The work of communication is therefore not propaganda. It is democratic accountability.

Honourable Speaker,

2026/27 is the year of acceleration. Acceleration requires focus.

We do this in a year of profound national significance.

Our country marks 70 years since the historic 1956 Women’s March to the Union Buildings. We mark 60 years since the District Six forced removals. We mark 50 years since the 1976 youth uprisings. We also mark 30 years since the adoption of our democratic Constitution.

These milestones remind us that freedom was never achieved through symbolism alone. It was achieved through courage, organisation, sacrifice and action.

Therefore, our commemoration of these moments cannot be ceremonial only. It must be reflected in the lived experience of South Africans.

To honour the women of 1956, we must strengthen the fight against gender-based violence and femicide and advance women’s empowerment unashamedly and unrelentingly.

To honour the communities displaced through forced removals, we must improve access to services, infrastructure and local development, and land must be returned to its rightful owners.

To honour the youth of 1976, we must intensify our work on employment, skills, public employment pathways and economic opportunity.

And to honour 30 years of the Constitution, we must ensure that constitutional rights are experienced not only in law, but in daily life.

Honourable members

It is President Ramaphosa who just did not is admit to challenges in water service delivery but instituted corrective actions.
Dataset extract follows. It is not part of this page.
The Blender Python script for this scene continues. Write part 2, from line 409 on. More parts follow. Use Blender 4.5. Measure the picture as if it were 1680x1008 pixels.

He directed the reinstatement of the Drop Reports to improve accountability and transparency to deal with leaks, pollution of drinking water, and the implementation of action plans.

It is the very President Ramaphosa, who appointed the Madlanga Commission to the chagrin of the DA, which the very Madlanga Commission’s work is today assisting to bolster the fight against criminal networks including those within the criminal justice system.

Budget Vote 1 of The Presidency is presented to this Honourable House for your consideration.